Steve Thompson was unaware that Henry Avery had ever been namechecked in Doctor Who before. He found Avery's name by looking through a book about pirates that belonged to his son, and liking the idea of Avery's sudden disappearance.

There are a few items of British slang in the script that are worthy of a mention. Avery calls Amy a "doxy" when sending her down to the galley to cook for the crew. In this context the term—never a compliment—means a woman of easy virtue or prostitute, although it was also used to refer to a mistress. Its origin is obscure, but may come from the old Dutch docke, meaning doll.

Toby Avery threatens a crew member with a cutlass, yelling "one more step and I’ll use this, you blackguard." That last term is a well celebrated item of 17th century slang (also spelled "blaggard"), thought to derive from the lower orders of servants in a fine house. The scullions and lower menials would wear black livery, black shoes and stockings or had hands stained with soot from cleaning fireplaces and chimneys. So a blackguard is on the lowest rung of the household, and to call someone a blackguard (based more on their contemptible behavior than economic status) is to cast them down among the ash-rakers.

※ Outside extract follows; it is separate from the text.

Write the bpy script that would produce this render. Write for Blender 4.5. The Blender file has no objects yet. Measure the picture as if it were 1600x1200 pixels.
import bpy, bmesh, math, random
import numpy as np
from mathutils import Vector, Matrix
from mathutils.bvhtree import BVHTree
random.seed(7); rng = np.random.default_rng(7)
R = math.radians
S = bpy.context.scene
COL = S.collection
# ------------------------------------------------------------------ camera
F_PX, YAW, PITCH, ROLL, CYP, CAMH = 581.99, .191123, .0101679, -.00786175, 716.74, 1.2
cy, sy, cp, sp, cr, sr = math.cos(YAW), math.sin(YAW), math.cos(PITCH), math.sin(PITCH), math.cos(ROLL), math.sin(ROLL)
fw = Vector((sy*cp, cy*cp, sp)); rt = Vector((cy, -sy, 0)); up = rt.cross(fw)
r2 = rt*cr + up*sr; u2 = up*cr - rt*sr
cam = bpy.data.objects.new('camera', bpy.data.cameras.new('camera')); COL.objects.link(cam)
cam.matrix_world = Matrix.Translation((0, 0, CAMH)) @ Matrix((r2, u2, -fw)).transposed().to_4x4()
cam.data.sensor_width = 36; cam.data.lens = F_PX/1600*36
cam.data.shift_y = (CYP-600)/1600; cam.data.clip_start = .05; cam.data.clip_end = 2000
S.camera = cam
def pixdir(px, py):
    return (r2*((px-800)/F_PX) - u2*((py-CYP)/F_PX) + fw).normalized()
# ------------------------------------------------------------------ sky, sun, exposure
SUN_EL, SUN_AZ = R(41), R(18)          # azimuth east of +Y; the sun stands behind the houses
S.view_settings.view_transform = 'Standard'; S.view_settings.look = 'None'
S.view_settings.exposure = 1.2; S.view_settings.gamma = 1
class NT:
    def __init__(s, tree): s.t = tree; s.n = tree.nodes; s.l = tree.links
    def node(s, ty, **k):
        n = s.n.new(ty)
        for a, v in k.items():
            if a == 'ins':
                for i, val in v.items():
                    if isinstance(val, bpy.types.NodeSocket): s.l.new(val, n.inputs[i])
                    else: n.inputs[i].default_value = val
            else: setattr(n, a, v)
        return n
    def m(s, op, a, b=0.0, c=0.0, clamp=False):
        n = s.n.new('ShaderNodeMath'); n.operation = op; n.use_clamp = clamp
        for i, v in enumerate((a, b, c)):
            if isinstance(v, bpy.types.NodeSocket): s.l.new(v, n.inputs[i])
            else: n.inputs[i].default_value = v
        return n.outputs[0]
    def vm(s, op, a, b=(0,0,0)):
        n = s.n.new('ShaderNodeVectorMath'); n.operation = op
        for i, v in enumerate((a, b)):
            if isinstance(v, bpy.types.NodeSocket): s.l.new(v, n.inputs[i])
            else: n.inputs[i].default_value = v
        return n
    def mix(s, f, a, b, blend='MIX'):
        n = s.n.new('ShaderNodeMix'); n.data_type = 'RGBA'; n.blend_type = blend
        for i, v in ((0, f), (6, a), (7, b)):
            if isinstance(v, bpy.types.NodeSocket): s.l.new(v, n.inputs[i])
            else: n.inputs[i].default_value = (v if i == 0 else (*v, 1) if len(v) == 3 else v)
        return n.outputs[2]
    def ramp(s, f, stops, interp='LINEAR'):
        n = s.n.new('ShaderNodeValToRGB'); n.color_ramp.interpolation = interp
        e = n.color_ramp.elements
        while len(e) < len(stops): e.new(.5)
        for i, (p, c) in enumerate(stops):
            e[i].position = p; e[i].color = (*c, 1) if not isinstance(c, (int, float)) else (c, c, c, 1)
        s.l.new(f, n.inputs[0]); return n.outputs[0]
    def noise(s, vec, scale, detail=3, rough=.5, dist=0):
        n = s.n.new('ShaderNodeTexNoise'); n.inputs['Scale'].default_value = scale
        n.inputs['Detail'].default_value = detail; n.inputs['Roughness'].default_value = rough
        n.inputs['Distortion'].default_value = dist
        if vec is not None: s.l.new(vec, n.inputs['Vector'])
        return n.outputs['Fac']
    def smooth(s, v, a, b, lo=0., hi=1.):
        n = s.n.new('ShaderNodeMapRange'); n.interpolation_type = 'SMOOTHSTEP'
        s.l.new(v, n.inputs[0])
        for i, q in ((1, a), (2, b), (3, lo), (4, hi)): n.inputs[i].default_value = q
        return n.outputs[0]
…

https://www.youtube.com/watch?v=IvEdtn179Ro

The Doctor says, delightedly, "We've managed to bagsy a ship where there's a demon popping in!," using the term bagsy, a mispronunciation of the idiom "bags I..." which secures the speaker something they want, whether it's to go first, to take the front seat in a car or to opt out of an unpleasant task. To bagsy something has the same meaning the same as call dibs.

The Doctor remarks to Rory that there are worse ways to die "than having your face snogged off by a dodgy mermaid," using the 20th century British slang verb snog, meaning to kiss passionately.

This isn't Bonneville's first visit to the Whoniverse. He previously appeared in the Seventh Doctor audio drama "The Angel of Scutari," playing Sir Sidney Herbert and Tzar Nicholas I of Russia.

Having built a sickbay in which beds were suspended from the ceiling using strings, the production crew had to ask all the cast members not to move, in case they began to swing and sway in the background. In the end, the beds were so reactive that everyone in shot had to be asked to breathe lightly.